───── Extracted material ─────

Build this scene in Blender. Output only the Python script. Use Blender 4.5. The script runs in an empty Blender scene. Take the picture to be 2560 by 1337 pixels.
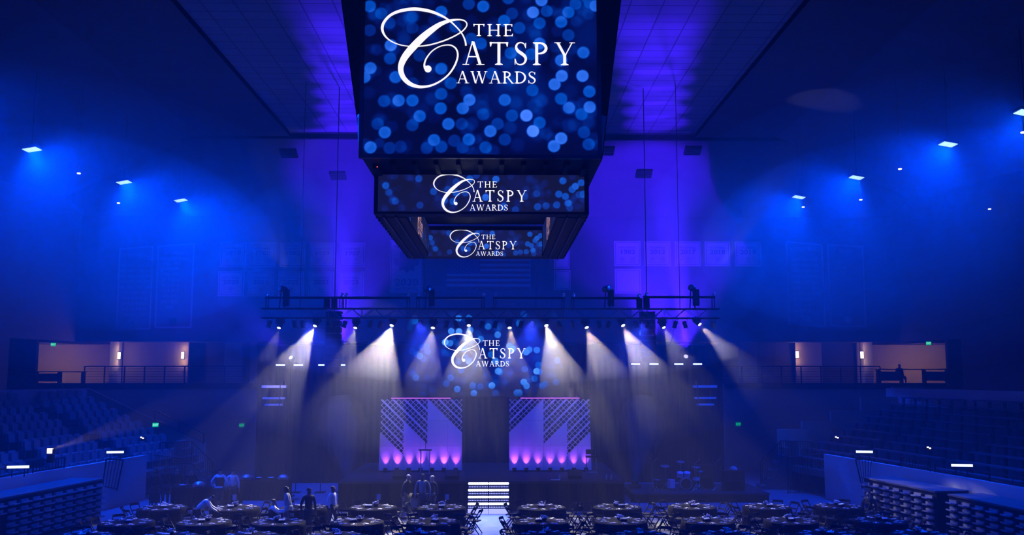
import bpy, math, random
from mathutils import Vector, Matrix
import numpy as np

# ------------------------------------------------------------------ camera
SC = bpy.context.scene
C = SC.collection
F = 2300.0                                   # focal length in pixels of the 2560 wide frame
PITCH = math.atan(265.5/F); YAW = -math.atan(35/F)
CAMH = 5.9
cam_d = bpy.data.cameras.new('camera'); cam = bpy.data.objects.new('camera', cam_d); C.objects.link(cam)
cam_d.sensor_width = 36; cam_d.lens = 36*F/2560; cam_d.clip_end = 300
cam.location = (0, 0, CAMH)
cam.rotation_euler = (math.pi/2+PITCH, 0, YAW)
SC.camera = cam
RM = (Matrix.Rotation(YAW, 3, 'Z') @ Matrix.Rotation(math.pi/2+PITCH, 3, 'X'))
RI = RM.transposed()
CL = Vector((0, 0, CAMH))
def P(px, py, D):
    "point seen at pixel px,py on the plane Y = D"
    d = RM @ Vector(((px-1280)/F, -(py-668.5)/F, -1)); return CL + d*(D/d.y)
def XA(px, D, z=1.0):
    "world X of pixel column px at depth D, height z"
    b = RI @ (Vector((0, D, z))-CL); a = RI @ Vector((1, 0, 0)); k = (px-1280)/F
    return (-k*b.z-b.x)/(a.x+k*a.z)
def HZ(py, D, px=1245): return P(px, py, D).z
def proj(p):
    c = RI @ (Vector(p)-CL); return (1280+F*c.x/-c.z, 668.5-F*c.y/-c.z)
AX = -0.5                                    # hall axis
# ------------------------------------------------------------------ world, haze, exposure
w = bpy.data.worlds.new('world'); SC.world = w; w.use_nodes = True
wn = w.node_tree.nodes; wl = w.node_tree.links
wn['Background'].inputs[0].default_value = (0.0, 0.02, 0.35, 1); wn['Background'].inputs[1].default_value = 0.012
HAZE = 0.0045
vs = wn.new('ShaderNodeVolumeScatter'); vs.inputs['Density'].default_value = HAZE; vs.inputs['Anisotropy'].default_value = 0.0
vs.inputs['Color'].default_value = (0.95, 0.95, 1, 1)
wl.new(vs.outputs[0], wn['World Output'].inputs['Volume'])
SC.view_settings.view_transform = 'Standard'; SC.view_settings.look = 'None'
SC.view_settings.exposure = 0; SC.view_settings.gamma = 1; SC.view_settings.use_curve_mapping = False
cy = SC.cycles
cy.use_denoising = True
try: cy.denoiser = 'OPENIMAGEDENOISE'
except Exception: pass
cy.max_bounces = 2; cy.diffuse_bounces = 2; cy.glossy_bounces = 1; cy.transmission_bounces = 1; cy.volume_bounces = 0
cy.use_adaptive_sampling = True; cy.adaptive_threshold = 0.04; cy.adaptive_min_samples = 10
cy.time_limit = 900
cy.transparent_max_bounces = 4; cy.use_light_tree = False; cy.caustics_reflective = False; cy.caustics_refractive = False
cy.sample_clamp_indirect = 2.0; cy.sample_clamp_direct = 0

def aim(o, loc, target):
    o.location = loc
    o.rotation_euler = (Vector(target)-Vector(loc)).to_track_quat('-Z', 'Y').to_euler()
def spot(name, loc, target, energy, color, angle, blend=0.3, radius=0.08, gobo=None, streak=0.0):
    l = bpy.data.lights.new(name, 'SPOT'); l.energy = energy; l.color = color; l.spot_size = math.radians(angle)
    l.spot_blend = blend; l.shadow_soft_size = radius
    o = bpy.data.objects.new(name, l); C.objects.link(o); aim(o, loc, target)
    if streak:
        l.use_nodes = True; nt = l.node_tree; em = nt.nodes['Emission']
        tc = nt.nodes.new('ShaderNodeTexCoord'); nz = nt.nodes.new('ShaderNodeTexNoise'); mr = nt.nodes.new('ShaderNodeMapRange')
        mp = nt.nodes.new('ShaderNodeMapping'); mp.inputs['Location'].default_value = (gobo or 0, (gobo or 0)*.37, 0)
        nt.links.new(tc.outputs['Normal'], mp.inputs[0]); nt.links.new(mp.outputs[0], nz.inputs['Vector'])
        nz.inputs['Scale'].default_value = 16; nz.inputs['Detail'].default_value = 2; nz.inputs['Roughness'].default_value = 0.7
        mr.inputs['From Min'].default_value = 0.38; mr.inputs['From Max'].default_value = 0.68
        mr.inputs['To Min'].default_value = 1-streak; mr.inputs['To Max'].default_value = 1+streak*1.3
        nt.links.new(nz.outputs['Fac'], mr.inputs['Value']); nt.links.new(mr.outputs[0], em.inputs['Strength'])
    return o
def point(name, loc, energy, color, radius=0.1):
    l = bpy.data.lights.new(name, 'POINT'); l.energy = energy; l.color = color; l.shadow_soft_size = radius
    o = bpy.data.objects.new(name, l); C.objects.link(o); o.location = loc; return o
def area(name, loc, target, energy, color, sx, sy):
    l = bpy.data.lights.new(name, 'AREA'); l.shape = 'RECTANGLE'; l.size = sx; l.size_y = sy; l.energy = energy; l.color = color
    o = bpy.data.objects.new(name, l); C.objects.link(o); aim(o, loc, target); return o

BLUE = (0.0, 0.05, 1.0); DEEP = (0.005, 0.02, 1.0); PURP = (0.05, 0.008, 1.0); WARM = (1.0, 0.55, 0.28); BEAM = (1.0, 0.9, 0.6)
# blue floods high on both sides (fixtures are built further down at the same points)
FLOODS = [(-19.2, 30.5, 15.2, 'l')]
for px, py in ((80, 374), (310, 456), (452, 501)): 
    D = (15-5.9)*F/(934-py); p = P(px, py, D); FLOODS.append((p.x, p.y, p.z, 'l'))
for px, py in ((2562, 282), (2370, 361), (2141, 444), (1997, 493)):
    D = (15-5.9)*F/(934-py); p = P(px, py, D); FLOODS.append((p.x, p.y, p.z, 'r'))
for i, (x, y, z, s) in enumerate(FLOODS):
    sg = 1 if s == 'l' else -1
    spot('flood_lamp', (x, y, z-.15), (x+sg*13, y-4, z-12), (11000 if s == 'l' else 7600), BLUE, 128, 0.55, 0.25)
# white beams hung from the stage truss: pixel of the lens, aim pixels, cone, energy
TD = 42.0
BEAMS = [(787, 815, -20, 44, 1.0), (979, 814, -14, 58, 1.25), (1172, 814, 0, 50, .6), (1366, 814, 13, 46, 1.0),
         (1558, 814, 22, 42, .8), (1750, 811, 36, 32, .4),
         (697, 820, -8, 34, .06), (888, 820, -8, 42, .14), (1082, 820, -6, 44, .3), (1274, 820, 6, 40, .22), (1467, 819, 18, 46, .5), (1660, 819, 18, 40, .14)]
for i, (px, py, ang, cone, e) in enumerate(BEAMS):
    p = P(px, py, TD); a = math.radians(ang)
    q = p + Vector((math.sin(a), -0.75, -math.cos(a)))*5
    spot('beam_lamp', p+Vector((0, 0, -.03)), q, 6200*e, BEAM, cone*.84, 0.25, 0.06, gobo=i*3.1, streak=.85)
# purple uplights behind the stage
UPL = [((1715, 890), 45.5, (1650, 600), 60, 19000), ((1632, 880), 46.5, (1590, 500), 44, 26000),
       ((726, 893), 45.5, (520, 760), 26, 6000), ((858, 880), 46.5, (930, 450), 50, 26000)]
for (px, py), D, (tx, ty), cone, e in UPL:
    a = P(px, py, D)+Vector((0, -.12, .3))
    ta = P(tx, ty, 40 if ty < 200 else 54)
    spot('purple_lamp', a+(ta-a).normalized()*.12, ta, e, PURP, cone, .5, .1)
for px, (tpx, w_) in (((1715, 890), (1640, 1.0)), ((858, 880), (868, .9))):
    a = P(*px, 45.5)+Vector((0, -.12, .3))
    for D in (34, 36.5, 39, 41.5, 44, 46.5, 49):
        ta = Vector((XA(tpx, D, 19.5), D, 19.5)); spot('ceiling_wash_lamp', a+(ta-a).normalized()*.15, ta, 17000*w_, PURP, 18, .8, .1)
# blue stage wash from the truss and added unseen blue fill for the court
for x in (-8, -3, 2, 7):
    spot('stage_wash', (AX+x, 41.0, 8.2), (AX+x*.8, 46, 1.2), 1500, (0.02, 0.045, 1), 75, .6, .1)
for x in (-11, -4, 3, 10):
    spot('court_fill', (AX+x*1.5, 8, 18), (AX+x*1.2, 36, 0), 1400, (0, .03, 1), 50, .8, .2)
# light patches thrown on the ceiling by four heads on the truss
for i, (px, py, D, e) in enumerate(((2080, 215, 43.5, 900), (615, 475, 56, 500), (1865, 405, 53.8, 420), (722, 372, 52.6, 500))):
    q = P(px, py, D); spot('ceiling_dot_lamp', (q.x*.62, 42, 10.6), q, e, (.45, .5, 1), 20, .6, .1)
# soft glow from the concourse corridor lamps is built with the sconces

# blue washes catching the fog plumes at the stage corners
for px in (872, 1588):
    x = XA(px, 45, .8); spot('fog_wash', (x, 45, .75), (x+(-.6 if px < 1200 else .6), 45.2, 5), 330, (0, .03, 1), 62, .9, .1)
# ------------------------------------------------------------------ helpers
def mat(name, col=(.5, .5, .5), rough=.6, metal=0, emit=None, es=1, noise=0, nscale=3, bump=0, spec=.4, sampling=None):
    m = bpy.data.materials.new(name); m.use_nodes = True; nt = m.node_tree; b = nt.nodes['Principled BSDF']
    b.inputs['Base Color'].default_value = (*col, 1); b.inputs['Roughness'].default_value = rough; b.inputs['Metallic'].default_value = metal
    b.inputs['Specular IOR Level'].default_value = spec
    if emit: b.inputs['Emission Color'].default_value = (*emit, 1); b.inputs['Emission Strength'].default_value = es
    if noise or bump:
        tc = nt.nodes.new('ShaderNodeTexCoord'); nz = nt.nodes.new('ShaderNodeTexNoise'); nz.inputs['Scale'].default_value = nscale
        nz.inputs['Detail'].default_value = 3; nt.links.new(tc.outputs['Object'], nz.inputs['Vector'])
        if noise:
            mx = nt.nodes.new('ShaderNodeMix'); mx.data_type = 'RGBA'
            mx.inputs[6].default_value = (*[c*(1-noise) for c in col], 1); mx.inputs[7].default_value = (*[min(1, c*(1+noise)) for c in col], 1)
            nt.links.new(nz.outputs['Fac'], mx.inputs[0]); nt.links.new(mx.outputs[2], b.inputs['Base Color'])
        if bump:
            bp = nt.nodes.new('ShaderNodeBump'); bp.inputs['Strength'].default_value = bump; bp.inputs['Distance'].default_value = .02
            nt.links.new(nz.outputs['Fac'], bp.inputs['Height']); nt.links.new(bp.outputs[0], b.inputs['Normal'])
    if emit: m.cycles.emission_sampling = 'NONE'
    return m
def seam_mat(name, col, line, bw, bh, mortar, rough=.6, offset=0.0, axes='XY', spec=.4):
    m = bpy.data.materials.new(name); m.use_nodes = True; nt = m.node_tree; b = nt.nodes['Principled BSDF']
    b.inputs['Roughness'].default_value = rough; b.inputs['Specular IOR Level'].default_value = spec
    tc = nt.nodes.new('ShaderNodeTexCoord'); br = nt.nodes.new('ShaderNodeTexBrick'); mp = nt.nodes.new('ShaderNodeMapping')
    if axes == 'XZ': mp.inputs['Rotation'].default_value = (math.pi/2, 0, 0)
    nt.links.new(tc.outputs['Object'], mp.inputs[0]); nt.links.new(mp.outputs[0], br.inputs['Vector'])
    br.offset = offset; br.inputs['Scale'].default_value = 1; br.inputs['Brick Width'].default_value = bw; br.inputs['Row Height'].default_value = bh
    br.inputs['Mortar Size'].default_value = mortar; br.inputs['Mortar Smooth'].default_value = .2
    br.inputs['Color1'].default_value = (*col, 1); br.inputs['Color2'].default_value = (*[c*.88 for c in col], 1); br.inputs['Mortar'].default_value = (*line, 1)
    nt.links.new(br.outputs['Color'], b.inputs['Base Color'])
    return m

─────
───── Extracted material ─────

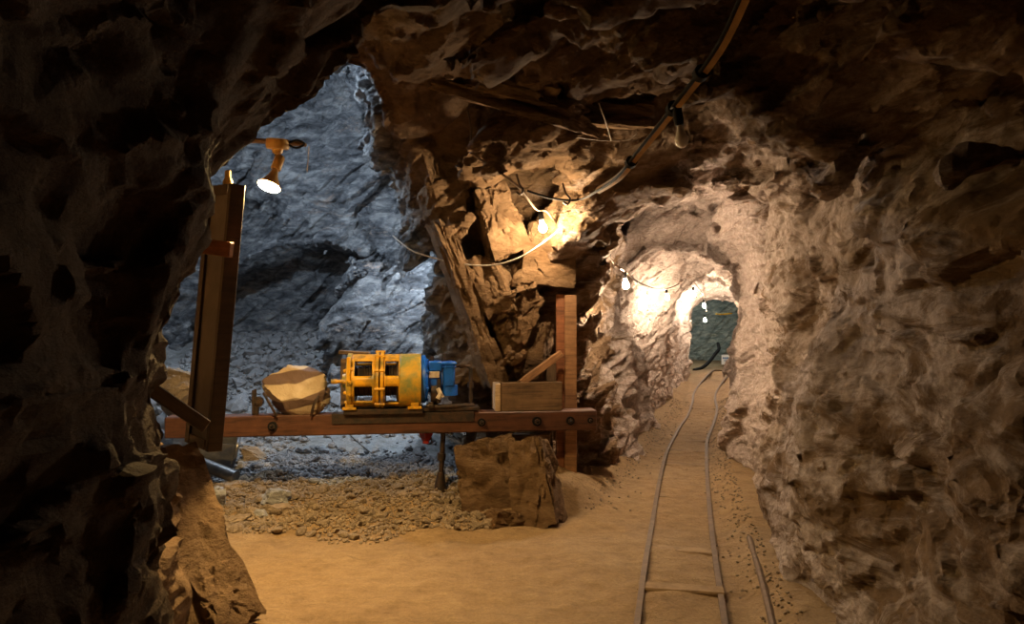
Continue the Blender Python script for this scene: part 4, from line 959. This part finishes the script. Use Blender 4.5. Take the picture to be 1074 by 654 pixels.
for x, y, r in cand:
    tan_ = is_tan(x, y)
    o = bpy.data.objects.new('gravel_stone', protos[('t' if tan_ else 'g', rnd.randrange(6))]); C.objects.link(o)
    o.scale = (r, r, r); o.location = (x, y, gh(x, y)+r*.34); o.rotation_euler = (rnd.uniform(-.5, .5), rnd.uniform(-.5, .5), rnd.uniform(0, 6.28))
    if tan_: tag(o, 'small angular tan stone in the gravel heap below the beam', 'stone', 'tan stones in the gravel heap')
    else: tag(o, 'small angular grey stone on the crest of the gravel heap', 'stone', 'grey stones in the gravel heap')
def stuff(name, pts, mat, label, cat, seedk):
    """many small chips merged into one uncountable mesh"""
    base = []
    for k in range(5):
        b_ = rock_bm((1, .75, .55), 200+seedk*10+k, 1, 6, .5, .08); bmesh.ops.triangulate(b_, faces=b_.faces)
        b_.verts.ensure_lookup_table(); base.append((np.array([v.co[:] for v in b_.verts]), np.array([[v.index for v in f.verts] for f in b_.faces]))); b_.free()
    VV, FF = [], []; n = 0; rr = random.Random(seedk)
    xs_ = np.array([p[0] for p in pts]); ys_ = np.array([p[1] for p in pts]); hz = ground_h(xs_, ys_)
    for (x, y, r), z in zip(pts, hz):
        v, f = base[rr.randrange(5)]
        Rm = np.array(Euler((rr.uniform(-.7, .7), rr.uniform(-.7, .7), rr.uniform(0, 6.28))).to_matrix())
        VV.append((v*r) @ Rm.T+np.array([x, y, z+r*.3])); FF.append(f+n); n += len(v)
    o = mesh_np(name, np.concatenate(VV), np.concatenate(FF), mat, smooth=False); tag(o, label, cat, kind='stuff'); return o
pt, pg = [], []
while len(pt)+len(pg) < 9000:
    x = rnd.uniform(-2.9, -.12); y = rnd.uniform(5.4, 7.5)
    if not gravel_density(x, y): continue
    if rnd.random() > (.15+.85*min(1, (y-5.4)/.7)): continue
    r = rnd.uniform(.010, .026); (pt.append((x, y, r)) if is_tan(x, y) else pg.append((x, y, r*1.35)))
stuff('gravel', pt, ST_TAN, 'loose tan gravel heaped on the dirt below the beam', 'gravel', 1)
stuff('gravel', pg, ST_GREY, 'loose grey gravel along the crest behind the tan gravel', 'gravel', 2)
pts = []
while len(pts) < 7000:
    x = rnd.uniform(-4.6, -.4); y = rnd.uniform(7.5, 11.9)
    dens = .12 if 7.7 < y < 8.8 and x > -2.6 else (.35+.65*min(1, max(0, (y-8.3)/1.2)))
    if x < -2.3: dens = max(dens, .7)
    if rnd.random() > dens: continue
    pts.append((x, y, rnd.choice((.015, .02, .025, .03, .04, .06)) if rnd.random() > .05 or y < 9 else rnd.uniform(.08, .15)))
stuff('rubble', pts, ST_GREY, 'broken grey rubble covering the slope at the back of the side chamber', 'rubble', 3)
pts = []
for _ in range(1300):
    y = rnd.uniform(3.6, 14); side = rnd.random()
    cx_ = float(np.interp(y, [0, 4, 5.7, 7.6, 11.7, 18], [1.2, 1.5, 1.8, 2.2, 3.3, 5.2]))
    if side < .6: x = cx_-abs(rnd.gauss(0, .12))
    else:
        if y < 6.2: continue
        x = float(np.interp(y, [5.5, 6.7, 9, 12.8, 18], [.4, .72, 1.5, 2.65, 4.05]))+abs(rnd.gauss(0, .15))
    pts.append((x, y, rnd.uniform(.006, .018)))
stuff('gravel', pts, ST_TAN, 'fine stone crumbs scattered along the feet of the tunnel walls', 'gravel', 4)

─────

Task objective:
In the listing above, find the line with "Build this scene" and the line with "import numpy as np". Set down exactly those lines and everything between them, skipping pictures.

Task output:
Build this scene in Blender. Output only the Python script. Use Blender 4.5. The script runs in an empty Blender scene. Take the picture to be 2560 by 1337 pixels.
import bpy, math, random
from mathutils import Vector, Matrix
import numpy as np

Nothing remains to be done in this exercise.